Taylor Brock, For Freedoms creative producer and artist, whose piece Stream of Consciousness for Healing will be displayed in Nashville, explains the thinking behind the project in the context of the activist group’s ongoing work. “During For Freedoms' nationwide campaigns, we co-opt the advertising mechanisms of our political system; billboards, lawn signs, and town halls. Rather than sharing candidate-based messaging, we share artists-created messages encouraging deep thinking, self reflection, and discourse.
“What happens when some of the most creative imaginations co-opt the largest, most unavoidable public advertising spaces across the nation?” Brock continues. “How does your experience change when you’re driving down the road and expect to see yet another reductive political slogan or an ad for the latest iPhone and instead are confronted with a work of art? This confrontation forces you to pause, even if it’s just for a moment – that pause is what this campaign is all about.”

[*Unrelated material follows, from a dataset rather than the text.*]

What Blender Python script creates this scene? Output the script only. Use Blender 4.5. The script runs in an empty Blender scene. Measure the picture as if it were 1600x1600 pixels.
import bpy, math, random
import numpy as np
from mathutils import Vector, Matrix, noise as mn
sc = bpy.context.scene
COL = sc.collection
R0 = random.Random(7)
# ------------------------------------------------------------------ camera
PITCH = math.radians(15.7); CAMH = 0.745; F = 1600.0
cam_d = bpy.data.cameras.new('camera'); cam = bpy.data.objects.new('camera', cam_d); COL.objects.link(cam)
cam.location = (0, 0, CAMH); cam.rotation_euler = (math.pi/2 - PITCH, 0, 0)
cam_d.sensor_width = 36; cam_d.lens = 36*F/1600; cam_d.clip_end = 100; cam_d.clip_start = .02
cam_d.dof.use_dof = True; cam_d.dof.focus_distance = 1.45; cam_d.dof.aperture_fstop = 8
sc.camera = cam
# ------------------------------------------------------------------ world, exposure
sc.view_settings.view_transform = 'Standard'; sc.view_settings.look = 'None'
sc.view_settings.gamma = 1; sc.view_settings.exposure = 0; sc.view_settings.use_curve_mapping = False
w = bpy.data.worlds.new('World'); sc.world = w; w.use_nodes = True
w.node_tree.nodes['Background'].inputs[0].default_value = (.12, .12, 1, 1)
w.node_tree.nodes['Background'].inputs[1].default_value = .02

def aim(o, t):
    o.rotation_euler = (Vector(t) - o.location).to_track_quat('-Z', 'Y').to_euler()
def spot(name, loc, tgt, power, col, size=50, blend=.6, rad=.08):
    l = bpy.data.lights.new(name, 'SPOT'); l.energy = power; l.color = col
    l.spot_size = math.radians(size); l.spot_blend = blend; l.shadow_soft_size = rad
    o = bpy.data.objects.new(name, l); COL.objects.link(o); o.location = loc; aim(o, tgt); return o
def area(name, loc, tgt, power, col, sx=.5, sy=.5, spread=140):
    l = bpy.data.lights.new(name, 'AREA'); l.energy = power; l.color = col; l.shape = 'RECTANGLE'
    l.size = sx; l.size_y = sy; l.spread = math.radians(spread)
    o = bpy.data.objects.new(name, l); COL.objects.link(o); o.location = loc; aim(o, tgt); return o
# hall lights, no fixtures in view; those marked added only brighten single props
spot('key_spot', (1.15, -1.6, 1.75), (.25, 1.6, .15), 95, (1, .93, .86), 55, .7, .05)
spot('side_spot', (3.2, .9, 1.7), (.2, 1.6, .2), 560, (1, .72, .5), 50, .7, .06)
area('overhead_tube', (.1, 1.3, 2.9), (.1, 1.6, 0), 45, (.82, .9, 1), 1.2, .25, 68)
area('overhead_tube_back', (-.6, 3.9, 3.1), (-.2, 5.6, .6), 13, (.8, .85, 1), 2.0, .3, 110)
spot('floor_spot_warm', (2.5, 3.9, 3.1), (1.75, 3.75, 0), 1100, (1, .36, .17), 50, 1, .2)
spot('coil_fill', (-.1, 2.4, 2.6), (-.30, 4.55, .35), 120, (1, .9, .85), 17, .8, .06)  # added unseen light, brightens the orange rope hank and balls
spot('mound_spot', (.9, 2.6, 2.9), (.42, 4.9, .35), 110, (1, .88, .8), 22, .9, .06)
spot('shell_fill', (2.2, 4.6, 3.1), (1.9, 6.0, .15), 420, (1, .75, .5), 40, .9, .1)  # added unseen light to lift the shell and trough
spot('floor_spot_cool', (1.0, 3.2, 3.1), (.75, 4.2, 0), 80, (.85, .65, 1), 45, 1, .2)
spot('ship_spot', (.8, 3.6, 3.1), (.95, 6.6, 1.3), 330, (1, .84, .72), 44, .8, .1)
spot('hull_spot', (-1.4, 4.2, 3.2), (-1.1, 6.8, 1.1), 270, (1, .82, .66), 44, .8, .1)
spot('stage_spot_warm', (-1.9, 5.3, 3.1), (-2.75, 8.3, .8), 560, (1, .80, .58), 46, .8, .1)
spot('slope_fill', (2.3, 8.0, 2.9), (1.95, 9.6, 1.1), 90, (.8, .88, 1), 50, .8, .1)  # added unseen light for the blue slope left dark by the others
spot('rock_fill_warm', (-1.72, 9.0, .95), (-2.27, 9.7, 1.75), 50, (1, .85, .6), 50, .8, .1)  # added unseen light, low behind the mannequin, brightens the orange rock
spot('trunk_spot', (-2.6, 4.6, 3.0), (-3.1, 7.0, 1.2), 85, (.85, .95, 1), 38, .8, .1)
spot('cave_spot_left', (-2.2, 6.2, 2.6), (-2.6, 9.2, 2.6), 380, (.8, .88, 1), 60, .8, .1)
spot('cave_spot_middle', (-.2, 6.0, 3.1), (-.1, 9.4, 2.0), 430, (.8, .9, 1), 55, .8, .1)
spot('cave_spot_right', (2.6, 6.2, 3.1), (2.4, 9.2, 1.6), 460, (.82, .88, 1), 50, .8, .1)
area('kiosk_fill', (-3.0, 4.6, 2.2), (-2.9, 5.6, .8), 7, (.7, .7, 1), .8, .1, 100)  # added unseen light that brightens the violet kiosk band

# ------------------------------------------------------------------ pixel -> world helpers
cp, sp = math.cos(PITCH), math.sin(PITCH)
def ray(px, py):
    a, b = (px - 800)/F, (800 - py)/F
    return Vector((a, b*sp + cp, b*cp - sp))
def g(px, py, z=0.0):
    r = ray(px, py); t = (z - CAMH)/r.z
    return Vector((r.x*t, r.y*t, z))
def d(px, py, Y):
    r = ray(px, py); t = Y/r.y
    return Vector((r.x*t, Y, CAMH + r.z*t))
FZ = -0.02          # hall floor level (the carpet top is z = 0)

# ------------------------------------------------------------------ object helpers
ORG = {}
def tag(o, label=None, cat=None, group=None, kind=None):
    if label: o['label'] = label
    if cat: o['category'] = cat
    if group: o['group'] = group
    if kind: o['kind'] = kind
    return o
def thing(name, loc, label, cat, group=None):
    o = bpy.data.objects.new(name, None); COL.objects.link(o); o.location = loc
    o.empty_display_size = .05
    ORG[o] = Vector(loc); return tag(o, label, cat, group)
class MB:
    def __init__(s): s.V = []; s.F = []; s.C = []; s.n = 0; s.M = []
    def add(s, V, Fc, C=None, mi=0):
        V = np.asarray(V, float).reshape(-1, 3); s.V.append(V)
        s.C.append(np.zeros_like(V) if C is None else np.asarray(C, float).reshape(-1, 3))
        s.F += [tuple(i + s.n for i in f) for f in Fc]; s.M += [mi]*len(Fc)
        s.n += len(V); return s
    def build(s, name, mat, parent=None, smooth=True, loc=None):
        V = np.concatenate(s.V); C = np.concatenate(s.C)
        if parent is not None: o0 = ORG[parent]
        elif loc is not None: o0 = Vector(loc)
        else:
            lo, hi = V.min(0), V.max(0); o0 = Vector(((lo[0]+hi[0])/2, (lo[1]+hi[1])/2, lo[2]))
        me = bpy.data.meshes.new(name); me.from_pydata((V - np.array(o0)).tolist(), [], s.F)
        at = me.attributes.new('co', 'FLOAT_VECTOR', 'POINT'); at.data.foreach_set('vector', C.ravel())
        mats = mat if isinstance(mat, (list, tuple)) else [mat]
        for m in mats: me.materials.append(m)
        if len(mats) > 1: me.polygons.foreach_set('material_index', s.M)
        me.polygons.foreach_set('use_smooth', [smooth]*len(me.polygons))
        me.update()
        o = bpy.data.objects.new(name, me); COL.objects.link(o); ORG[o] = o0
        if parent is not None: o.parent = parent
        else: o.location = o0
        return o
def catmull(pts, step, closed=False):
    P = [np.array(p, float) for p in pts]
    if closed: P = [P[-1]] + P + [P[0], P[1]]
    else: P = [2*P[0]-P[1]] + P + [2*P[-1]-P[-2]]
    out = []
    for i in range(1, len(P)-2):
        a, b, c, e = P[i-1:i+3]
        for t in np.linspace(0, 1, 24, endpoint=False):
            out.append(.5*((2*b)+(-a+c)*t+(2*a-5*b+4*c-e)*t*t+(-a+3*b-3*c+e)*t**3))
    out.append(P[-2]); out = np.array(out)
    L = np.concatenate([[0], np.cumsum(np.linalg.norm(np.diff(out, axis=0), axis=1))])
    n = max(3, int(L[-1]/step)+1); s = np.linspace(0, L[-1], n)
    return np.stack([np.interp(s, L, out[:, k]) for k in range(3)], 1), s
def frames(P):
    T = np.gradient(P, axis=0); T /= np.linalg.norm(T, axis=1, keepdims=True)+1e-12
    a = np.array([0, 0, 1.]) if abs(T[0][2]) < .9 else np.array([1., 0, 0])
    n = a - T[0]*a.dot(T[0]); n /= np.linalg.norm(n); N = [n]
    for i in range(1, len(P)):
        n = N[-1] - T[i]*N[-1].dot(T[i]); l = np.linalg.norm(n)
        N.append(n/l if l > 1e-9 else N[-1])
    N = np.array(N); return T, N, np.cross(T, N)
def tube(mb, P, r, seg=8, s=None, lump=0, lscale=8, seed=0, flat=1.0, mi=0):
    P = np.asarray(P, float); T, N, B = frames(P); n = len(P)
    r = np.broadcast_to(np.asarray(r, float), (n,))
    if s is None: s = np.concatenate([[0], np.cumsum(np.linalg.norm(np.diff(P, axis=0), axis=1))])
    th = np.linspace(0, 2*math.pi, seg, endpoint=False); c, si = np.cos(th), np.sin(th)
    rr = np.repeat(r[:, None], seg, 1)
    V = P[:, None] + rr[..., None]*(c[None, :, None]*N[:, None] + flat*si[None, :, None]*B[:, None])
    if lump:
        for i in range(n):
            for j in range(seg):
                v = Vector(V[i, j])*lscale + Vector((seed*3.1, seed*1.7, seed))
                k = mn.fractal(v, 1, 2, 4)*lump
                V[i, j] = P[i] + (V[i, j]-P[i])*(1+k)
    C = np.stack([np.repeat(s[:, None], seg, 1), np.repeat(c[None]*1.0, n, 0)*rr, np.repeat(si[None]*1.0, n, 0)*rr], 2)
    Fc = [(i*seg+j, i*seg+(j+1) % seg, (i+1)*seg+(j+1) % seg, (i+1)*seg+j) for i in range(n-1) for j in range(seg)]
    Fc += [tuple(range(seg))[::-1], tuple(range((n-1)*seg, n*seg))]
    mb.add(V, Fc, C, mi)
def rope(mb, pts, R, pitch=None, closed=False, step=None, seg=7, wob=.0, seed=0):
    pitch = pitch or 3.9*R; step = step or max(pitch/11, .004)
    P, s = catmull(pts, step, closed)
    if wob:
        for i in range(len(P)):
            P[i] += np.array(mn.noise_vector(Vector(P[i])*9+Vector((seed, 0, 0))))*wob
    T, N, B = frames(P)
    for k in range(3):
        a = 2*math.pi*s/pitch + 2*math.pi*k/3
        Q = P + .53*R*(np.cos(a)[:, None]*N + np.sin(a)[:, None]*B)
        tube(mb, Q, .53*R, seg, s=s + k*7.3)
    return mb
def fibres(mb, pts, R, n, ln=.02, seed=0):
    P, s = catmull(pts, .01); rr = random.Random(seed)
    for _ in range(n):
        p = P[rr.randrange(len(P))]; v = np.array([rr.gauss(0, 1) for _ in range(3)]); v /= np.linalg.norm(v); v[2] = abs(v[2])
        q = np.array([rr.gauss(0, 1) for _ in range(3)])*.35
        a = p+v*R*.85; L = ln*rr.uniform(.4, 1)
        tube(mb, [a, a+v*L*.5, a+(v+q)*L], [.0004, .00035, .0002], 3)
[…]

As such, artist Mark “Feijão” Milligan II’s piece asks “Does Black innocence matter?” and Meena Harris’ piece with Phenomenal and the African American Policy Forum asks “Will you say her name?”
The billboards are part of 2020 Awakening, the group’s larger campaign leading up to the election, which was inspired by the Wide Awakes of 1860 – a band of abolitionist activists whose communal confrontation of partisan instability led to the election of Abraham Lincoln. For Freedoms has recently led a series of events across the US to mark the 160th anniversary of the Wide Awakes procession of 1860, including a march in New York from the African Center in Harlem to Federal Hall.
“Our billboard campaign is the great equaliser for accessing art,” comments For Freedoms’ Claudia Peña. “There’s no fee to pay, no intimidating door to walk through, no exclusive club focused on inviting VIPs only. You just need to be on a road to somewhere.”
Thomas was also part of a roster of creatives who contributed bandana designs to voting campaign, Artists Band Together.